Calculations also assume 100% efficiency of heat transfer to the water, so probably need to adjust a little for that.
Can't believe you electricity is so much cheaper, we will be paying around 18c / kwH here in the UK...
Since we're talking about electrical resistance heating here,
all of the energy used by the heater itself is transferred to the water. It has nowhere else to go! It isn't like a heat exchanger in a furnace where there is some heat loss in the combustion gasses. However, there are transmission losses in the wiring between your utility meter and the hot tub's heater that must be considered. Provided the wiring is appropriately sized, these losses will be about 40 watts for a 50-foot run to a hot tub with a 6,000-watt heater - about $2 per month if the heater ran continuously, which it does not. The real-world cost for this transmission loss might be a nickel or a dime at most - even less when you consider some of the heat generated by the wire's resistance might be in your wall and some gets transferred into your home which offsets home heating costs.
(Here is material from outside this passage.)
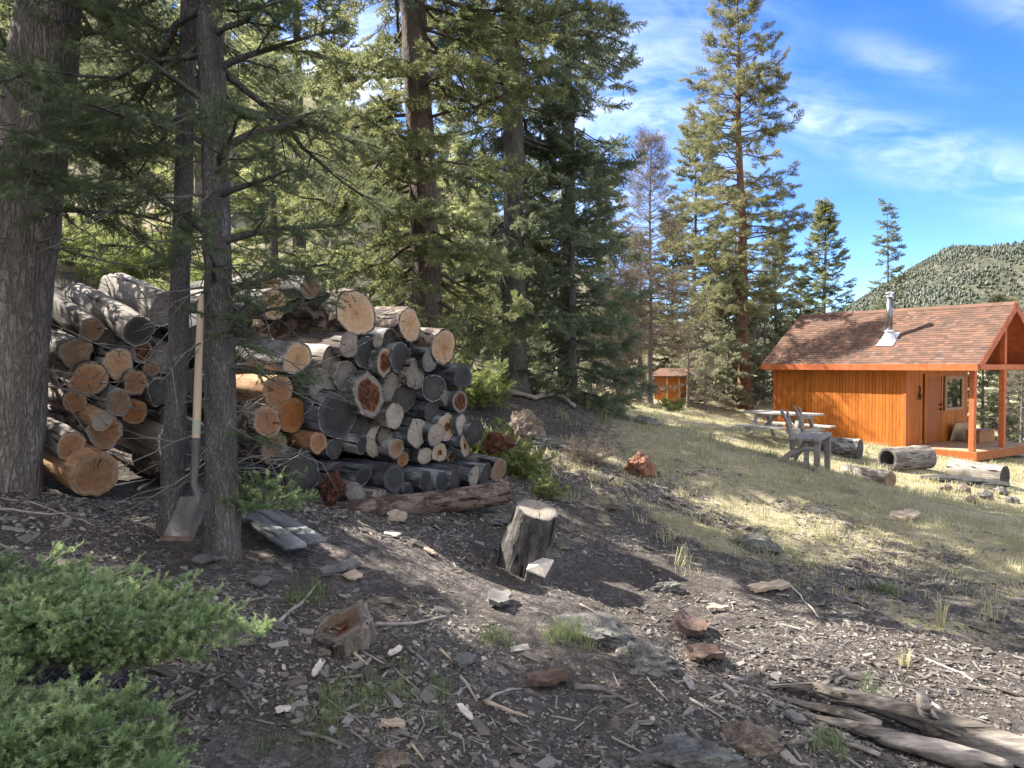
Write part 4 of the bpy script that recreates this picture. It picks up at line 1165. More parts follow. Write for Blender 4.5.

Point being, the amount of transmission loss is minuscule and not even worthy of discussion in this application.
Electricity is always "cheap" here. My 1,600 sq. ft. home built in 2012 is "all-electric". My electric bill averages $95 per month. Water is a different story - I'm on a municipal water system owned by the tiny, incorporated "city" I live in. There are only a few hundred customers, so we pay quite a premium for our award-winning water.